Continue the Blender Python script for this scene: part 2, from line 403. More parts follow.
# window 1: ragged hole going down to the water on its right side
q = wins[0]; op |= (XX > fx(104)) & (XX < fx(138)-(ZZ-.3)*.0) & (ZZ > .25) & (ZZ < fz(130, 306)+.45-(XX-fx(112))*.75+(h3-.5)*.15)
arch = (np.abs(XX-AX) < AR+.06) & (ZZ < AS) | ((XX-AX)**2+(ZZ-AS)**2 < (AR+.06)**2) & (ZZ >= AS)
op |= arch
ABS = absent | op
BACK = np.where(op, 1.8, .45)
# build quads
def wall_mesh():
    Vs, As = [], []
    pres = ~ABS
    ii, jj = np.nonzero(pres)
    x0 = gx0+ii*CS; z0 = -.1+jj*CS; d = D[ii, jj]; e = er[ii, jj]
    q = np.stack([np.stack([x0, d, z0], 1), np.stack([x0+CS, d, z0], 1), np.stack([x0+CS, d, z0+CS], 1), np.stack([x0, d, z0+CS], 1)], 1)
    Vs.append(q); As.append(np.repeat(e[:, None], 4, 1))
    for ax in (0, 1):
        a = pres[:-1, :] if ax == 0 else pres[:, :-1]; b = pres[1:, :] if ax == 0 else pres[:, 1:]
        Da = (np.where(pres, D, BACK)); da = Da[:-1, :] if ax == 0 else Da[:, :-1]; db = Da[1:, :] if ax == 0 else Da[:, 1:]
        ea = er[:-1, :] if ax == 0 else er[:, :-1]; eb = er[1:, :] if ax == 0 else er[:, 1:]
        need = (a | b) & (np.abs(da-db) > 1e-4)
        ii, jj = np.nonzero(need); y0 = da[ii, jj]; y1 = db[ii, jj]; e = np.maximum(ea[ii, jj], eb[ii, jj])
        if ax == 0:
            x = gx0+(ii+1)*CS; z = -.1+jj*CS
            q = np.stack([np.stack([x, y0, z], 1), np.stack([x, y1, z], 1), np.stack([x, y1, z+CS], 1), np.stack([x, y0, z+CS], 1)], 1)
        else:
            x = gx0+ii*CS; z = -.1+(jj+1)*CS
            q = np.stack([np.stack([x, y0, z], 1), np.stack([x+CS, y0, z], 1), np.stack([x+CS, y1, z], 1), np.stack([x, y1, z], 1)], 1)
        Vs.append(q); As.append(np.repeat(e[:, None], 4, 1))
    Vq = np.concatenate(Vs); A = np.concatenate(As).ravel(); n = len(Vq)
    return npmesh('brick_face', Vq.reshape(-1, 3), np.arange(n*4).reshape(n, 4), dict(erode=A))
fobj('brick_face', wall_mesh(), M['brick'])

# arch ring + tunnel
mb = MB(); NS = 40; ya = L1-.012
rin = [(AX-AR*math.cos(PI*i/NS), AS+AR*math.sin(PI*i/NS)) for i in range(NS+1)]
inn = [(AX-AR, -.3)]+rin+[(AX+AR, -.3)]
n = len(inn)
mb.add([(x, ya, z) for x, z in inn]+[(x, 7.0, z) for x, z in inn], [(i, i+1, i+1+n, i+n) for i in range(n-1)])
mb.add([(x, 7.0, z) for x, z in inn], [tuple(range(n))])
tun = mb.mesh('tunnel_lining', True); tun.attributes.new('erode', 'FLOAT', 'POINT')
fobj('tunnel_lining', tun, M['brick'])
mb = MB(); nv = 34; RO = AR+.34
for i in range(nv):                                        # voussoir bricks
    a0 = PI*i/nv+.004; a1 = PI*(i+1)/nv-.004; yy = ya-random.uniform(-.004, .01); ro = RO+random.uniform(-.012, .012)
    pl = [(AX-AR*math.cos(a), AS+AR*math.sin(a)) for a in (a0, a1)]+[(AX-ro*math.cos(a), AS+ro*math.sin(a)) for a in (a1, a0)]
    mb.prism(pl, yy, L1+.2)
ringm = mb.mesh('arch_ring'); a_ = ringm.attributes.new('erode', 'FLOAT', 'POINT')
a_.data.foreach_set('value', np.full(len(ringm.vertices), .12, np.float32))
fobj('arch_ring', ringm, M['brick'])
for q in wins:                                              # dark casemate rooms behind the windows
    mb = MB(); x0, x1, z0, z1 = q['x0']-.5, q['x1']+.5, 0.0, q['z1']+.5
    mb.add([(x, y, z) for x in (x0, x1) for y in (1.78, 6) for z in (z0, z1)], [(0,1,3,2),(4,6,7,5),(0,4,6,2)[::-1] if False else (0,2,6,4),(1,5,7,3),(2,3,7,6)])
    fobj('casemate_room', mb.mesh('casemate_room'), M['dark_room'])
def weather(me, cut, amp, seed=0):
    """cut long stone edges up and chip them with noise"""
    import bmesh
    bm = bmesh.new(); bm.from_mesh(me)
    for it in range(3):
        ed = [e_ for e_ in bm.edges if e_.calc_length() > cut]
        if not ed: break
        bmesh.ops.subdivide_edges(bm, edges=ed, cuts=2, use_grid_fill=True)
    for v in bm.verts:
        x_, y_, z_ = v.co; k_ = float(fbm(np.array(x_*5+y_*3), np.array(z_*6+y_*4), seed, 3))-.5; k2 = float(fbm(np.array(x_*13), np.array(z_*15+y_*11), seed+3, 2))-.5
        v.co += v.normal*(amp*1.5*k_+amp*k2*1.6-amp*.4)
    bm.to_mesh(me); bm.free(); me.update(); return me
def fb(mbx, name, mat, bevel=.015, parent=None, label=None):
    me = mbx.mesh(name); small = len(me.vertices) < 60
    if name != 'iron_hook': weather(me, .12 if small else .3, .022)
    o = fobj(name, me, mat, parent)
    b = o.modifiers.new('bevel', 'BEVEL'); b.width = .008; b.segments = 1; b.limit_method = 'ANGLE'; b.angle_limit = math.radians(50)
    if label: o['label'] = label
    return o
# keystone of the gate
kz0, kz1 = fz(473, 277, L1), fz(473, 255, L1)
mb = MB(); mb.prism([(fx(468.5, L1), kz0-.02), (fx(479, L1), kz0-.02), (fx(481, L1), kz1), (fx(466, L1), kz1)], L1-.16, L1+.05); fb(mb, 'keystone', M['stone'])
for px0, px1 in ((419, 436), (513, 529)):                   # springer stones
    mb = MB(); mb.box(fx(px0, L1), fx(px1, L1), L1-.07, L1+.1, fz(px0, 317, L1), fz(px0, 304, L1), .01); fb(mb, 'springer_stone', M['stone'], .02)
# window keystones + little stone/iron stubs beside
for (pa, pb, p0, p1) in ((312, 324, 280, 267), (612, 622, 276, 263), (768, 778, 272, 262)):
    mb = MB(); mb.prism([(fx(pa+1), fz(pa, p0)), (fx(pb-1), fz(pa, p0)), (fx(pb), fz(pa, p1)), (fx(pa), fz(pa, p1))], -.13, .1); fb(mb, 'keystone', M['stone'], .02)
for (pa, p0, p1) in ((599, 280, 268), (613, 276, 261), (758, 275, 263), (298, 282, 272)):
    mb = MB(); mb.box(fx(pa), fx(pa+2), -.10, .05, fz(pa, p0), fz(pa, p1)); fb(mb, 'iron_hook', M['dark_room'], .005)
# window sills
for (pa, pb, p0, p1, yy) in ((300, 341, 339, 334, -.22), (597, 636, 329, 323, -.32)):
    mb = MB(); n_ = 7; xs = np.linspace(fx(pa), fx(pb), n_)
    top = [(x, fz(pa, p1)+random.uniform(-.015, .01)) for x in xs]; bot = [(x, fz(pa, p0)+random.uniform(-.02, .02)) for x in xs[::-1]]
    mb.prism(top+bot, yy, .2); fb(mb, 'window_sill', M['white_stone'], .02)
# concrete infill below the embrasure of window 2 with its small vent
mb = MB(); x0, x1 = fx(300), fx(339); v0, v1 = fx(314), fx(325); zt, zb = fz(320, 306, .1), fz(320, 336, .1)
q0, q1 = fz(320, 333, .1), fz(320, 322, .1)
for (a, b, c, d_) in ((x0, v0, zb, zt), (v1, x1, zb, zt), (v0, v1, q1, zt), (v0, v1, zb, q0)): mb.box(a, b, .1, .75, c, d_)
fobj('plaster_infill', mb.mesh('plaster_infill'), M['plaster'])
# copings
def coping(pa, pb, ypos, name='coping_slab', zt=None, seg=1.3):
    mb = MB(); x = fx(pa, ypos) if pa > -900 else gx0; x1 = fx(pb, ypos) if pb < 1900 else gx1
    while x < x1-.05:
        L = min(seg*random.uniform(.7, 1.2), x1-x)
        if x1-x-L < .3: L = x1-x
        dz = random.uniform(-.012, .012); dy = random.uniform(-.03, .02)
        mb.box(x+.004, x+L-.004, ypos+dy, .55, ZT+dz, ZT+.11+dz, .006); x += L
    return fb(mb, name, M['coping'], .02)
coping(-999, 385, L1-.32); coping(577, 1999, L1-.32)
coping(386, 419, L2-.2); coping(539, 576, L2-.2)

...

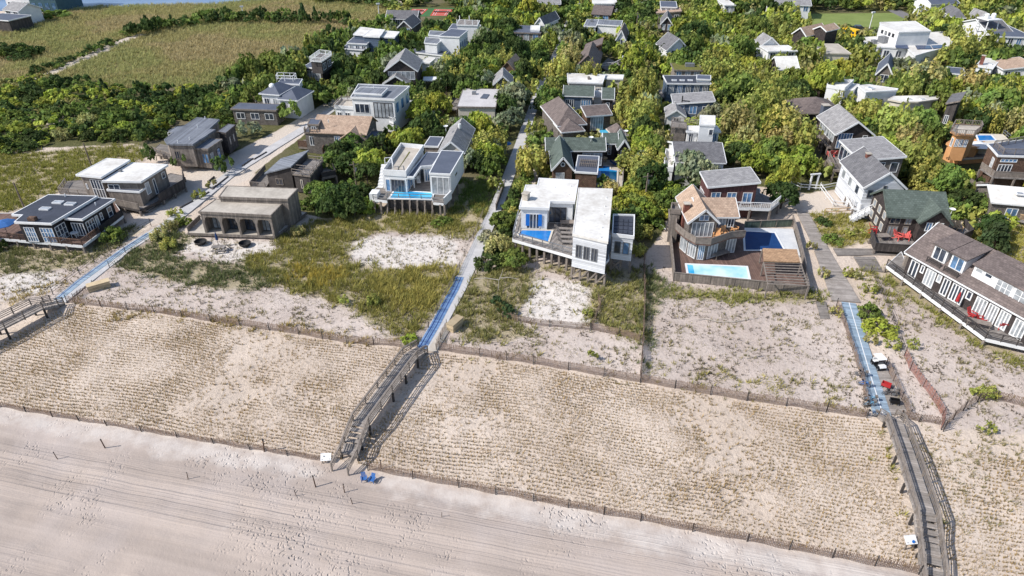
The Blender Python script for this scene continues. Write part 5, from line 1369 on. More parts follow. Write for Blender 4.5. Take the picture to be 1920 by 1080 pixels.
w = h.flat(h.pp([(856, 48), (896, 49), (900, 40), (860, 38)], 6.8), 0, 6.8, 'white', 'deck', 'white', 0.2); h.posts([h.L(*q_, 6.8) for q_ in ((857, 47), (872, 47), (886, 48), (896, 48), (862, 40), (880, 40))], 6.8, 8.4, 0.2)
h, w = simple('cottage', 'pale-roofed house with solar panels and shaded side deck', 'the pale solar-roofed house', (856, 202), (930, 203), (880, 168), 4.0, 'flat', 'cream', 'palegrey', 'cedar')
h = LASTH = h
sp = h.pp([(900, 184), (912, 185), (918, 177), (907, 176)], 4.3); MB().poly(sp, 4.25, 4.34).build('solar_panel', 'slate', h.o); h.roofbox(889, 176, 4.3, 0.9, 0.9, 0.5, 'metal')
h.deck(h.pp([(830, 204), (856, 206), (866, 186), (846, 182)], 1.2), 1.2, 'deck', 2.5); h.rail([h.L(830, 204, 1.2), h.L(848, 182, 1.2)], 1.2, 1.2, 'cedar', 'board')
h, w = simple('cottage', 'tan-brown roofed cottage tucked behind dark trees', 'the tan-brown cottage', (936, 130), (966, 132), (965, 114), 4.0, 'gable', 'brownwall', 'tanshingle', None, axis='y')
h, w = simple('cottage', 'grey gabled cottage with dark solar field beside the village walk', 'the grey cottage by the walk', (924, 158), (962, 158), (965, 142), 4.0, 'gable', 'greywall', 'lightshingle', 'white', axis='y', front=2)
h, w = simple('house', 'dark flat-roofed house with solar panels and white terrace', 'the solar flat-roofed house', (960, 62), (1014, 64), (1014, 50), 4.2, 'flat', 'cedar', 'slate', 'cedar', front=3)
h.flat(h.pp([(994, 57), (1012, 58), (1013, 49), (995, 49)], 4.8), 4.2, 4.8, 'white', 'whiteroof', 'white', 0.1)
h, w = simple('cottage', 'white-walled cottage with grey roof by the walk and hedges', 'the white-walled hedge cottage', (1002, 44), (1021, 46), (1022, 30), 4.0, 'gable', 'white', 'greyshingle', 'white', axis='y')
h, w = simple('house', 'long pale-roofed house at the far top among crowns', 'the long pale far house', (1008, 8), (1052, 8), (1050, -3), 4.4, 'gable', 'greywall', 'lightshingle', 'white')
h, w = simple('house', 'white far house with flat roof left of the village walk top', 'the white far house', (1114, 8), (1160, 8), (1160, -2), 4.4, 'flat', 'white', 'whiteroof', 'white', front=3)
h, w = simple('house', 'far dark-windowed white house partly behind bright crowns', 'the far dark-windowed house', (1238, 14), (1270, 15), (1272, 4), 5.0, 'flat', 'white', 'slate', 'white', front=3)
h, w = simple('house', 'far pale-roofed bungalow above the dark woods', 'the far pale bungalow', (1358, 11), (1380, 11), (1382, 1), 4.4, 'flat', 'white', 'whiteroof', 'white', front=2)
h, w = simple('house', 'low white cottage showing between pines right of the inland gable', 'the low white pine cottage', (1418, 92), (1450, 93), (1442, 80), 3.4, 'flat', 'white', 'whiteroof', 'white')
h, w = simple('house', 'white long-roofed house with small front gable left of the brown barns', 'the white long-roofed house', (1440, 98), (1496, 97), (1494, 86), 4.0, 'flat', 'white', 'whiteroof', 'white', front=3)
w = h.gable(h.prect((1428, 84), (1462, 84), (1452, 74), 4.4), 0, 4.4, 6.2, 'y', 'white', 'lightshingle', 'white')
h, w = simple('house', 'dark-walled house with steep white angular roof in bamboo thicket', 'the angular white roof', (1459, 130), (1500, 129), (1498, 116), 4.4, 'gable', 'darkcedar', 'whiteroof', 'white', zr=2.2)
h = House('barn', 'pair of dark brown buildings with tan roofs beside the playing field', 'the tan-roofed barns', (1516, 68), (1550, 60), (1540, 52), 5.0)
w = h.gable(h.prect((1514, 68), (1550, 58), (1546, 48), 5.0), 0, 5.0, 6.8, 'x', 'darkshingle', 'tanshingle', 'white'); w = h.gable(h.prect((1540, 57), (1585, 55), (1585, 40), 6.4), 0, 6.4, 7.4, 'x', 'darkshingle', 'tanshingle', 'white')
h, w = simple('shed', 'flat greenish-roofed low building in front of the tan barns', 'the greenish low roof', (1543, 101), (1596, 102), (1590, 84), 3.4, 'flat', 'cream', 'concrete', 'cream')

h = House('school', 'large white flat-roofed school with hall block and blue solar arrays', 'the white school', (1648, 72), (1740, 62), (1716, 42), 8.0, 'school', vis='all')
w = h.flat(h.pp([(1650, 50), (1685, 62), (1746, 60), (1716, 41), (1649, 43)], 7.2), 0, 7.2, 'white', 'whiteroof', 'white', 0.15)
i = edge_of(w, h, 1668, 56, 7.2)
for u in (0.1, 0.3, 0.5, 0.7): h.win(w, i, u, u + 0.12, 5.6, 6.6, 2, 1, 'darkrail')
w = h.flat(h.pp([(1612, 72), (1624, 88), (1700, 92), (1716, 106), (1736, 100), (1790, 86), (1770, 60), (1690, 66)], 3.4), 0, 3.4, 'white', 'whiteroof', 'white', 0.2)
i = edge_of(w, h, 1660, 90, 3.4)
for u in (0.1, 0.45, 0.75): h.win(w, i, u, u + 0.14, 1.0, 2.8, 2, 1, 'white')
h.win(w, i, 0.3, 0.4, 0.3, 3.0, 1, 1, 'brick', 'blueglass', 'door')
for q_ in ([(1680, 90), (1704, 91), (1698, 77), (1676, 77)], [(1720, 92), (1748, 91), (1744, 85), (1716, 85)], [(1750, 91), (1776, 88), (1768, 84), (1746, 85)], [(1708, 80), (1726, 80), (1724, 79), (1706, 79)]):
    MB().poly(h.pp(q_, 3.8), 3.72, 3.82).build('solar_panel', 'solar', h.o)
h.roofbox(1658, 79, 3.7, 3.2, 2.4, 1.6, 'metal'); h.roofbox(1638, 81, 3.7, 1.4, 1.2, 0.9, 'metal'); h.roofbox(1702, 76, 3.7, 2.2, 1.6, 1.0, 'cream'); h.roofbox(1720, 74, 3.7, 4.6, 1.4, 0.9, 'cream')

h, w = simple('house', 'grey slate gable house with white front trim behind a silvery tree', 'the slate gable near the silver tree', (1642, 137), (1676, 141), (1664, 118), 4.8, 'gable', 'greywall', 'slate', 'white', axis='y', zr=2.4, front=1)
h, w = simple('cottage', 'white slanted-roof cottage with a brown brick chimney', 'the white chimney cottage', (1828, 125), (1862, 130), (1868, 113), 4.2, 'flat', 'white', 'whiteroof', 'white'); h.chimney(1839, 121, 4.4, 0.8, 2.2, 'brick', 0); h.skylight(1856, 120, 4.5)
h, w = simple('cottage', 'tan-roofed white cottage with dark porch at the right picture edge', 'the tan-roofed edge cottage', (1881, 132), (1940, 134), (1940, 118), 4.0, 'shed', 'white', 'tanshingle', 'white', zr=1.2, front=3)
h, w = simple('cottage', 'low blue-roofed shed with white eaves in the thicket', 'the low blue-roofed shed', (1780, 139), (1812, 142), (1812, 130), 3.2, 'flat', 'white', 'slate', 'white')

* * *

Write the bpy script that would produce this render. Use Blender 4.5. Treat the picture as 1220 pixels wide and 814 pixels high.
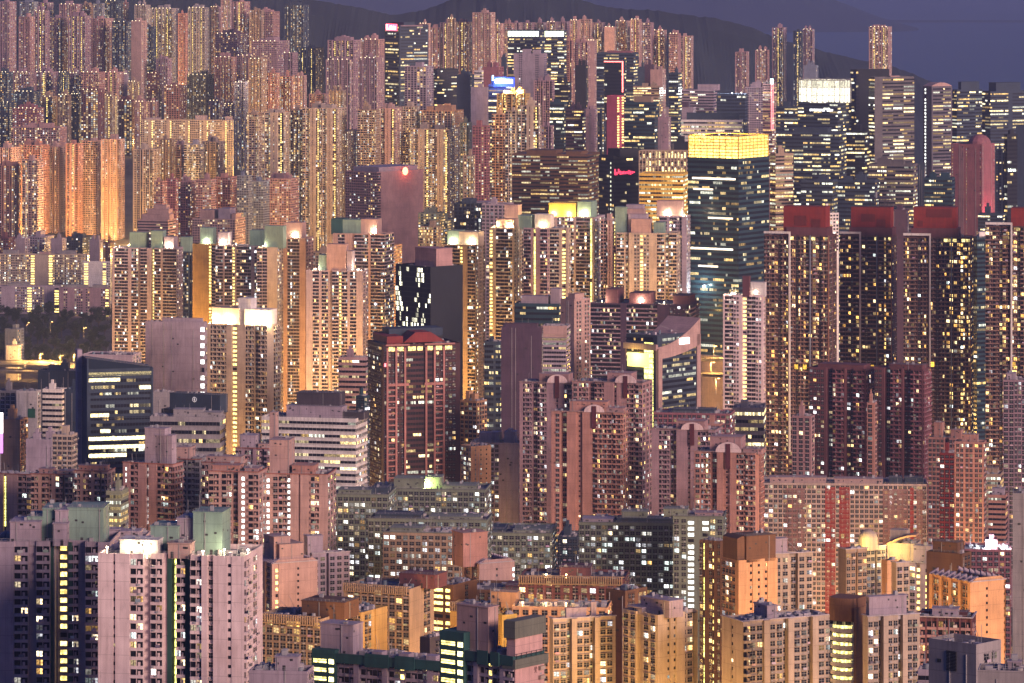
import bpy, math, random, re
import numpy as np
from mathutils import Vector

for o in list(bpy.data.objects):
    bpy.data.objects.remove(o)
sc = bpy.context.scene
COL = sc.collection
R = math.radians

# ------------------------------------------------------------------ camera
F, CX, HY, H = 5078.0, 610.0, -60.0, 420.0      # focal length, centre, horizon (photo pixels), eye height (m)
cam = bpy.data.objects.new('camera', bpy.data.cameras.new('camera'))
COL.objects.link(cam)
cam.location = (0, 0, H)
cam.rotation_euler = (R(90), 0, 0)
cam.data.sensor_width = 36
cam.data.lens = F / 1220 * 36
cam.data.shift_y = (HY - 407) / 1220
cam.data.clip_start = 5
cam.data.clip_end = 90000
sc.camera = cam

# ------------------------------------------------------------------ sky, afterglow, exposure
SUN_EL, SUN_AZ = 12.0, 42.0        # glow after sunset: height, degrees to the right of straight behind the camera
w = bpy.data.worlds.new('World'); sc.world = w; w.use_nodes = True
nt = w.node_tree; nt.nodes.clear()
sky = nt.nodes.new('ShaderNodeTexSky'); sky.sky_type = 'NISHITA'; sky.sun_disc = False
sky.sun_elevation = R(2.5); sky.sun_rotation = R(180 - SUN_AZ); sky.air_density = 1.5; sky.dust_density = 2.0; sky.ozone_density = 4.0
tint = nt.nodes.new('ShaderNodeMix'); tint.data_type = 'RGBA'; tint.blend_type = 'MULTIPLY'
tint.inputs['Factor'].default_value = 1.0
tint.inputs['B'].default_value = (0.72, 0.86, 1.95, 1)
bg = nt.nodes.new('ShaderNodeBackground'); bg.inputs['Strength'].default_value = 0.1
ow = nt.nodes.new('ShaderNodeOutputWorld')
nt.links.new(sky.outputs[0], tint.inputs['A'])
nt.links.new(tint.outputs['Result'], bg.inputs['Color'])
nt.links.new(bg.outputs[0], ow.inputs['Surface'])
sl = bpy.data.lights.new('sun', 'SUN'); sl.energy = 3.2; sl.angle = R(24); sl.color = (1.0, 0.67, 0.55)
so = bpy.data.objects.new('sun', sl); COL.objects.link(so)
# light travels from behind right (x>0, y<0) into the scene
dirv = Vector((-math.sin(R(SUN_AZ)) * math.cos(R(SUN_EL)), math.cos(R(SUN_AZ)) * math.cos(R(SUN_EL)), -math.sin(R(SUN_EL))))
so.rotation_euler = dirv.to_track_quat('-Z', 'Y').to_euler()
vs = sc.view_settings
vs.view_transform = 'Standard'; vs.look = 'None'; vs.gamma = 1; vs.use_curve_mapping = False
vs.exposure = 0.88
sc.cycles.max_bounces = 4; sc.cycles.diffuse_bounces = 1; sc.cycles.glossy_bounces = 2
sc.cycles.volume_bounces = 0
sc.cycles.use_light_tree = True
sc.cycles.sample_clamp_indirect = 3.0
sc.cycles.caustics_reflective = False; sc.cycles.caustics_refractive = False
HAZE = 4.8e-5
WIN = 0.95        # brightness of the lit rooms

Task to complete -
Take the lines from the line with "behind the windows" through the line with "mb.add([(x, y, z)", both ends included, and give them again exactly, with nothing else.

Written answer -
for q in wins:                                              # dark casemate rooms behind the windows
    mb = MB(); x0, x1, z0, z1 = q['x0']-.5, q['x1']+.5, 0.0, q['z1']+.5
    mb.add([(x, y, z) for x in (x0, x1) for y in (1.78, 6) for z in (z0, z1)], [(0,1,3,2),(4,6,7,5),(0,4,6,2)[::-1] if False else (0,2,6,4),(1,5,7,3),(2,3,7,6)])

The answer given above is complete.